If it appears that an accused has been abused or imposed upon by the denial of a constitutional right or otherwise, so there is any likelihood that he was unjustly convicted, the conviction should not be permitted to stand. On the other hand, unless there is some possibility, a rule should not be regarded as an abstraction apart from its reason for existence, and a mere technical violation or deviation be permitted to set free one who was no way abused or imposed upon, and who is obviously guilty of a crime. To do so comports with neither common sense nor justice, and defeats the real purpose such rules were intended to serve.

We direct our attention to the issues here presented in the light of the foregoing. The first observation to be made is that the pivotal question here: whether the defendant in an awareness of his rights, and in circumstances where he was free to choose, voluntarily waived his rights to remain silent and to have counsel, is something which it was the prerogative of the trial court to determine.[4] Because there is a reasonable basis in the evidence to sustain its determination, under the traditional rule of review hereinabove referred to, it should not be overturned.

A further proposition to be considered as to the validity of this conviction is whether what was done could, in any event, have been prejudicial to the defendant. On this point it is to be borne in mind that this was not a trial to a jury who it is generally assumed may more readily be prejudiced by improper evidence than would a trial judge who is better informed as to the rules of evidence and the effect to be given it.

More important than the point just mentioned is the fact that this is not a case where an interrogation by police uncovered the circumstances of a crime, or where the defendant was thus connected with it. The facts of this crime and the defendant's connection with it were laid open to the bare bones by circumstances obvious for anyone to see when the police arrived, and by the statements voluntarily made by the defendant before he was taken into custody.[5]

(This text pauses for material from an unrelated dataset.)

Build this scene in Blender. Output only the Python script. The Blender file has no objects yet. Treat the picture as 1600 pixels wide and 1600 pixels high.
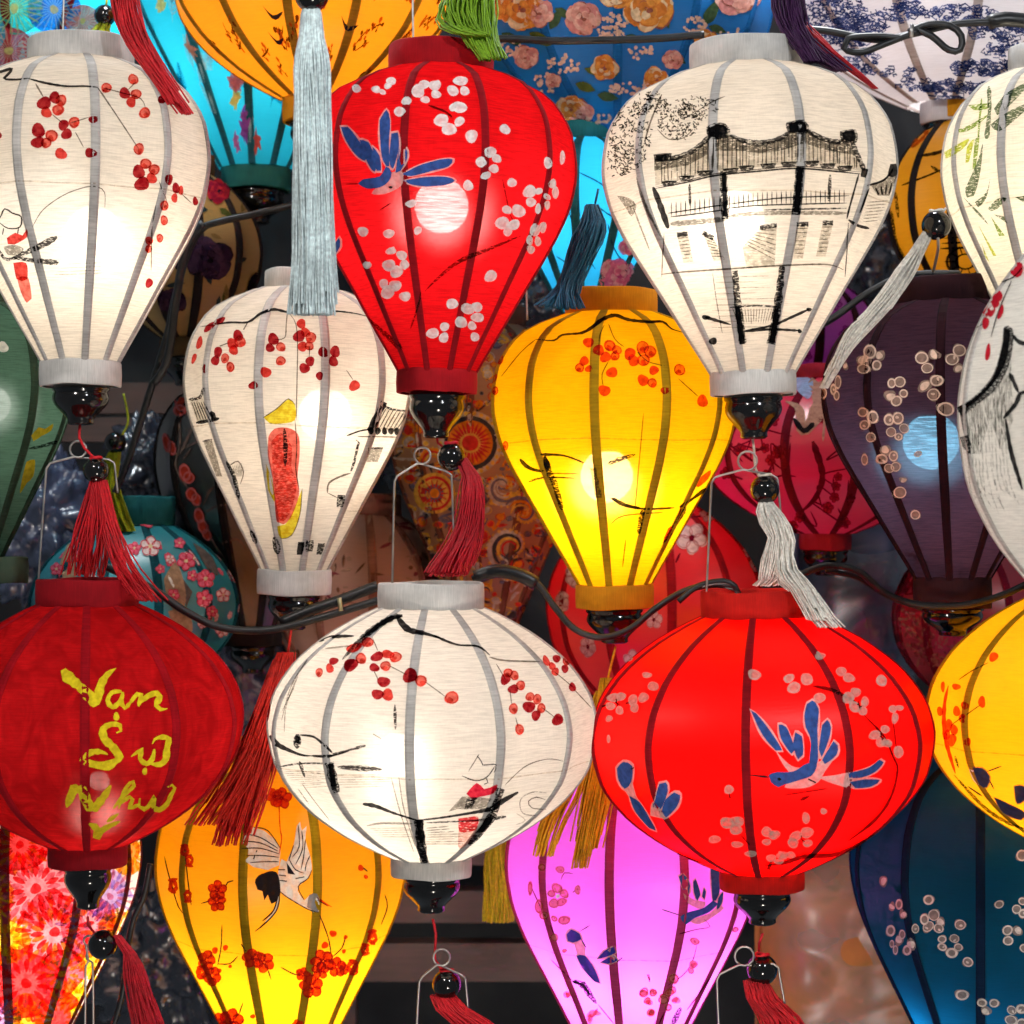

*643 There are two differing views as to the effect of error in violating a constitutional right. On the one hand it is sometimes stated that the violation of such a right should be deemed prejudicial per se;[6] and on the other, that it may depend upon the circumstances. The first proposition has the frailty of most generalities. Simply that it is not universally true. There are certainly conceivable circumstances where the violation of a constitutional right could have no possible bearing upon any unfairness or imposition upon the defendant, or upon a correct determination of his guilt or innocence. We think the correct view, and the one which is both practical and in keeping with the desired objective of fundamental fairness and due process of law, is that there is a presumption that such error is prejudicial, but that it can be overcome when the court is convinced beyond a reasonable doubt that it had no such prejudicial effect upon the proceedings.[7] Correlative to this it is also true that when the guilt is shown by other untainted evidence so overwhelming that there is no likelihood whatsoever of a different result in the absence of such error or irregularity, there should be no reversal.[8] To reverse under either of such circumstances results in the distortion of the processes of justice and the unnecessary proliferation of legal proceedings.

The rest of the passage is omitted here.